REQUEST
Would you restate all the data that follows, word for word?
============================================================
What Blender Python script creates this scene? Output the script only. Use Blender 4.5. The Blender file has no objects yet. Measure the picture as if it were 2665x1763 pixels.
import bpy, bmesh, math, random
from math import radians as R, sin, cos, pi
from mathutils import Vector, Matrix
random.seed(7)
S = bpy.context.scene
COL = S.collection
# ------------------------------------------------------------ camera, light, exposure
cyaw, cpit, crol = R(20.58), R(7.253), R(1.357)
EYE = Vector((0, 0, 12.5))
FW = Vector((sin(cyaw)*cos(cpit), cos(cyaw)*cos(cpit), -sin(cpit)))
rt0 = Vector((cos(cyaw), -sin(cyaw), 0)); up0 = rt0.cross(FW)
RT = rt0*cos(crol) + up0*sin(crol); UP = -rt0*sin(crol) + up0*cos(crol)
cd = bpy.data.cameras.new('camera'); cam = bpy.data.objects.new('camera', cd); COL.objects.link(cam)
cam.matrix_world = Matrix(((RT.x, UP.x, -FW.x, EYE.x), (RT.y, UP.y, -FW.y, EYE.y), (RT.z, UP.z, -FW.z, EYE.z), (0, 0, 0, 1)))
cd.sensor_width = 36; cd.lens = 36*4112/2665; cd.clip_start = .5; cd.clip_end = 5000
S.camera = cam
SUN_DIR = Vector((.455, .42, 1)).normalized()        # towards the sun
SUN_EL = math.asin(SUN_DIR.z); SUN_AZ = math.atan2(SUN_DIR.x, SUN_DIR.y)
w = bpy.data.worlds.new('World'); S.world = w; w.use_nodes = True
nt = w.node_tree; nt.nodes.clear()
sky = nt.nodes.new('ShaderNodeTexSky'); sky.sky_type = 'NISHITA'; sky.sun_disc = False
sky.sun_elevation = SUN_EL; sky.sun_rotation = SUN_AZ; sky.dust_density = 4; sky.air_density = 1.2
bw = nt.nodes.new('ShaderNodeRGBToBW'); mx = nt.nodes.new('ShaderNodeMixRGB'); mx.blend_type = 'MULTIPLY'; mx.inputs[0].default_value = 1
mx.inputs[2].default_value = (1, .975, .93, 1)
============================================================
RESPONSE FOR THIS EXERCISE
What Blender Python script creates this scene? Output the script only. Use Blender 4.5. The Blender file has no objects yet. Measure the picture as if it were 2665x1763 pixels.
import bpy, bmesh, math, random
from math import radians as R, sin, cos, pi
from mathutils import Vector, Matrix
random.seed(7)
S = bpy.context.scene
COL = S.collection
# ------------------------------------------------------------ camera, light, exposure
cyaw, cpit, crol = R(20.58), R(7.253), R(1.357)
EYE = Vector((0, 0, 12.5))
FW = Vector((sin(cyaw)*cos(cpit), cos(cyaw)*cos(cpit), -sin(cpit)))
rt0 = Vector((cos(cyaw), -sin(cyaw), 0)); up0 = rt0.cross(FW)
RT = rt0*cos(crol) + up0*sin(crol); UP = -rt0*sin(crol) + up0*cos(crol)
cd = bpy.data.cameras.new('camera'); cam = bpy.data.objects.new('camera', cd); COL.objects.link(cam)
cam.matrix_world = Matrix(((RT.x, UP.x, -FW.x, EYE.x), (RT.y, UP.y, -FW.y, EYE.y), (RT.z, UP.z, -FW.z, EYE.z), (0, 0, 0, 1)))
cd.sensor_width = 36; cd.lens = 36*4112/2665; cd.clip_start = .5; cd.clip_end = 5000
S.camera = cam
SUN_DIR = Vector((.455, .42, 1)).normalized()        # towards the sun
SUN_EL = math.asin(SUN_DIR.z); SUN_AZ = math.atan2(SUN_DIR.x, SUN_DIR.y)
w = bpy.data.worlds.new('World'); S.world = w; w.use_nodes = True
nt = w.node_tree; nt.nodes.clear()
sky = nt.nodes.new('ShaderNodeTexSky'); sky.sky_type = 'NISHITA'; sky.sun_disc = False
sky.sun_elevation = SUN_EL; sky.sun_rotation = SUN_AZ; sky.dust_density = 4; sky.air_density = 1.2
bw = nt.nodes.new('ShaderNodeRGBToBW'); mx = nt.nodes.new('ShaderNodeMixRGB'); mx.blend_type = 'MULTIPLY'; mx.inputs[0].default_value = 1
mx.inputs[2].default_value = (1, .975, .93, 1)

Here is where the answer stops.